One good example that has been growing apace is analytics. In-house teams are invariably mixed because they need skills in the science of analytics, domain and organisation knowledge and IT expertise. Throw a bunch of bright young (usually) people with that skills mix and they will yield positive, valuable results. From a CIO point of view, that is an area where talent should be employed and developed as opposed to anything routine or capable of being automated or outsourced.

The introduction of machine learning or AI into the organisation is another rapidly growing line of development where the CIO is the appropriate person in the C-suite to have responsibility for cultivating and coordinating to deliver new added value.

“The CIO is back on top. In many if not most organisations today, IT is not simply a support structure for the activities—it is the organisation in a quite literal sense”

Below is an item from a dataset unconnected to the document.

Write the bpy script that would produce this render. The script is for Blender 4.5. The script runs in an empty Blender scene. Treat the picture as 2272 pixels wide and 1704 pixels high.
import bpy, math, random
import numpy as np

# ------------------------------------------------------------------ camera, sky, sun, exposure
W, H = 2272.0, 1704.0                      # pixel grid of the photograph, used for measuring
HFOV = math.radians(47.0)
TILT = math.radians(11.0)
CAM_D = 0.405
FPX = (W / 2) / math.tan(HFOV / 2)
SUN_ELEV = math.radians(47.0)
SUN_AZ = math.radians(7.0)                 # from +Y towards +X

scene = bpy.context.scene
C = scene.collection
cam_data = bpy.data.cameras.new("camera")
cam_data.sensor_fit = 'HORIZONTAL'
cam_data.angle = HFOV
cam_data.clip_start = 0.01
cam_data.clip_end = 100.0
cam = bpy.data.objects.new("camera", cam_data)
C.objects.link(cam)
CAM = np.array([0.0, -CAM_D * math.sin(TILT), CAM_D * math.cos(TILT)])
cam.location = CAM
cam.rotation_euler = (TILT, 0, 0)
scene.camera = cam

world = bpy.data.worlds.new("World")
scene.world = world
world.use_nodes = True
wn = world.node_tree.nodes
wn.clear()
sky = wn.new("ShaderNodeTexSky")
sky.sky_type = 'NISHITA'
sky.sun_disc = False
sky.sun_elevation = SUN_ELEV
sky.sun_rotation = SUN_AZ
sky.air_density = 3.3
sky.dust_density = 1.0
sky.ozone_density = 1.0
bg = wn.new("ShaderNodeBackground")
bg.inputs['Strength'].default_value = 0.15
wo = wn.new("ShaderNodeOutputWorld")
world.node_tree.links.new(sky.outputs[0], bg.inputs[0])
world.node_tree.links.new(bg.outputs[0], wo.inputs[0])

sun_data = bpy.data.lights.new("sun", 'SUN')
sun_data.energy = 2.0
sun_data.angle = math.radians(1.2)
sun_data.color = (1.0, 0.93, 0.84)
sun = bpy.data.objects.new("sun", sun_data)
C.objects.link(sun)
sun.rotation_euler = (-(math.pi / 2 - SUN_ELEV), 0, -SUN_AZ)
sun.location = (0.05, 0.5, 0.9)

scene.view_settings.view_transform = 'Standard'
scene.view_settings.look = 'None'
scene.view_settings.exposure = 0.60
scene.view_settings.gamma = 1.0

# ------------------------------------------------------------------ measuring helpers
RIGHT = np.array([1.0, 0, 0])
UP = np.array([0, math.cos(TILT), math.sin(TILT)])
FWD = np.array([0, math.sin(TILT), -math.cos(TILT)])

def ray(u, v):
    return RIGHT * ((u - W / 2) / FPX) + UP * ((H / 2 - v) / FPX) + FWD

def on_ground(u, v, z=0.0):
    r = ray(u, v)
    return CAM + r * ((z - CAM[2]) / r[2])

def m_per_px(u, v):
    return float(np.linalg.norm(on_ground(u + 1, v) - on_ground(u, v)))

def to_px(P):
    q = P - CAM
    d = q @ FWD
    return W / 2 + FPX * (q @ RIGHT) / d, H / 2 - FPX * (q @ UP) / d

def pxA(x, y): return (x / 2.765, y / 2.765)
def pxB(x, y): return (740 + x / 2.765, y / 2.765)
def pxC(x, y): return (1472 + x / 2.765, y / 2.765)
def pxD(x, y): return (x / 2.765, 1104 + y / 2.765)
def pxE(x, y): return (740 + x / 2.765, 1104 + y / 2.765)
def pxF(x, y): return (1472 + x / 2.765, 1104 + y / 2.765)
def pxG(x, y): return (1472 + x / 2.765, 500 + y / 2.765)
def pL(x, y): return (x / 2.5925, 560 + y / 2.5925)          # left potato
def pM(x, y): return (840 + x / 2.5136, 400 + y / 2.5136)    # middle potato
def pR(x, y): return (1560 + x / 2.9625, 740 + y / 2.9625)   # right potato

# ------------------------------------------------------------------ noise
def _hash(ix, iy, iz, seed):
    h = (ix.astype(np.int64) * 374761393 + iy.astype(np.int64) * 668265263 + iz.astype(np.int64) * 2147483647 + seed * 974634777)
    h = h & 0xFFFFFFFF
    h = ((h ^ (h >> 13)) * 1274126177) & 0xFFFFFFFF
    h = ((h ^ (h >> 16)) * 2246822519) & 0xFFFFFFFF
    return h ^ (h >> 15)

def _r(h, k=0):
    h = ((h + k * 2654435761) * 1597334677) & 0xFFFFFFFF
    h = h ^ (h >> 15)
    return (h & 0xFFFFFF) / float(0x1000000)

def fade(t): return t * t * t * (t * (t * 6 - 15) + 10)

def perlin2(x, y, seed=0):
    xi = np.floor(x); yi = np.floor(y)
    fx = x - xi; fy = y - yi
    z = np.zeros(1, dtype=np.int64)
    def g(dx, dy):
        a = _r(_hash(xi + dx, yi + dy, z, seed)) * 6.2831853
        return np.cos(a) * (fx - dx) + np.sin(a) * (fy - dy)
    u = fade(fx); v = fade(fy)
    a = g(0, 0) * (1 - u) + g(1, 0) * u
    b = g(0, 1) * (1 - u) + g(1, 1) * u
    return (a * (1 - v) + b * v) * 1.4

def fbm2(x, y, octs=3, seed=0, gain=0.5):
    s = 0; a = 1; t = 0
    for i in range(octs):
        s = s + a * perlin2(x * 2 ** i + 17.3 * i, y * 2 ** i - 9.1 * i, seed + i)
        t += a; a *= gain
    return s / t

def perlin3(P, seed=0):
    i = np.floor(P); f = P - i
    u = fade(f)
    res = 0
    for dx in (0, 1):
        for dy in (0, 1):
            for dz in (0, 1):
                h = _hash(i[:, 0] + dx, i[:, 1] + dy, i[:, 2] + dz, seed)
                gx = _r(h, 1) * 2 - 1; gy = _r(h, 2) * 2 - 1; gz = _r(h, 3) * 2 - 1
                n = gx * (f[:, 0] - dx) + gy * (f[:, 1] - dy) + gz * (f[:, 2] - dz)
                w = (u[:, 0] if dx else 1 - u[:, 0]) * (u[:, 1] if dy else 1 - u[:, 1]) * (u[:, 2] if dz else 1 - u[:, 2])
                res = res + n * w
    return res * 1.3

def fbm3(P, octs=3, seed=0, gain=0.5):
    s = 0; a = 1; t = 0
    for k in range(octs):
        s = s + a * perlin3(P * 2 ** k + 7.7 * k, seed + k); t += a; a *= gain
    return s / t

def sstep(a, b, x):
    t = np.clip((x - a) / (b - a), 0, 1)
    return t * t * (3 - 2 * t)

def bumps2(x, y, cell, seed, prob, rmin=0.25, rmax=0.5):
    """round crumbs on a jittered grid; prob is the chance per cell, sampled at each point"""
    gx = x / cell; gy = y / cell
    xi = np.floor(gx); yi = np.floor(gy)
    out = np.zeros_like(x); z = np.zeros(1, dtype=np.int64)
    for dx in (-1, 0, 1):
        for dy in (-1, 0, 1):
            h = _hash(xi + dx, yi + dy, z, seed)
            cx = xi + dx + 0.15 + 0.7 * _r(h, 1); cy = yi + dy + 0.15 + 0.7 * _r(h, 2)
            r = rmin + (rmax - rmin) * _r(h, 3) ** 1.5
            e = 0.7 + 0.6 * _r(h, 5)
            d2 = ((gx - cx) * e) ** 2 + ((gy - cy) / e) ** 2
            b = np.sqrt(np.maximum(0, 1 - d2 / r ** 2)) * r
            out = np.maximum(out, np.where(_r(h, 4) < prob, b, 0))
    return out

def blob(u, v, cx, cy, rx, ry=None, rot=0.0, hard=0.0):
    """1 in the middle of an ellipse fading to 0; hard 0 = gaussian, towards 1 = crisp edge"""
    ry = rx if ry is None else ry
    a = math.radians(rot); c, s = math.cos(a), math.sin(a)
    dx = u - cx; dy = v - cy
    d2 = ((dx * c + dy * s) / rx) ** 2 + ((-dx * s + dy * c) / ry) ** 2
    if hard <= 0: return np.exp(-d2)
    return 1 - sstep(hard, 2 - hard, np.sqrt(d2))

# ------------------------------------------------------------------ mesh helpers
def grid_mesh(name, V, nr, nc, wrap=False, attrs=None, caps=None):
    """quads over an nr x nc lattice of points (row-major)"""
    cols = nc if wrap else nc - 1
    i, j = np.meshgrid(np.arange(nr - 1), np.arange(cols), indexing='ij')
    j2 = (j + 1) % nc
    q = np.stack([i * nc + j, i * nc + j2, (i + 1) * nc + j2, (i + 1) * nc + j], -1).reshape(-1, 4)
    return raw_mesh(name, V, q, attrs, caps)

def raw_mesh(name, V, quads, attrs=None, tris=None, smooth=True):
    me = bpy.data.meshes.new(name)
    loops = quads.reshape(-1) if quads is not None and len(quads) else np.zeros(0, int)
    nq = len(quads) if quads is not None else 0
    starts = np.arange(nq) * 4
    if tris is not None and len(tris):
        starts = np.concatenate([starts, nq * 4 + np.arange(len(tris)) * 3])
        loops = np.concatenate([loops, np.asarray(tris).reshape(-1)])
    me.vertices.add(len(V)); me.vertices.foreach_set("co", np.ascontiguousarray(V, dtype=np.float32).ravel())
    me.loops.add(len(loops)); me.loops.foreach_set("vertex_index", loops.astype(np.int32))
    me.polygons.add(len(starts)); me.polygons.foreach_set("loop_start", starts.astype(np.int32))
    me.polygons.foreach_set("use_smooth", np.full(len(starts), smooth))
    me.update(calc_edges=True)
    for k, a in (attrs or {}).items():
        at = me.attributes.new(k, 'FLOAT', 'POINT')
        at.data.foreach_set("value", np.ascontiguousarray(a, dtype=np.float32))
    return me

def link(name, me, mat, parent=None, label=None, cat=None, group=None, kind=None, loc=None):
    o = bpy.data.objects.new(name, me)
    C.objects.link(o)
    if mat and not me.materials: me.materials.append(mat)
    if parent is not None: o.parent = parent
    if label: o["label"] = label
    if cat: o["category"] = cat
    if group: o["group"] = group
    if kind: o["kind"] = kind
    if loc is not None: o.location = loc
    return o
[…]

As well as re-surfacing at the top of the ICT roles, not that the lead position had ever really gone away and indeed is still going through a period of competition, the CIO role has matured into something slightly old-fashioned or traditional, dare we say? The traditional manager has always combined skills and experience with leadership qualities, a facility for persuasion and subordinate development – epitomised by delegation – that all amounts to people skills and good judgement as well as technical knowledge. Employment consultants and HR often adopt the term ‘emotional intelligence’ into their own jargon, but in truth it is perfectly valid if a tad pretentious.

We recently came across an advert or job spec for a job in a Dublin-based multinational HQ, looking for a ‘rising star’ as CIO/CTO. It emphasised that ‘excellent stakeholder management’ would be the key. The technical qualifications were simply 3+ years in a senior role and ‘a broad overview of technology and emerging trends’.

That is an old-fashioned management talent search with current jargon added, not a tech skills sieve. But it does reveal how smart companies see the CIO role today. As do we.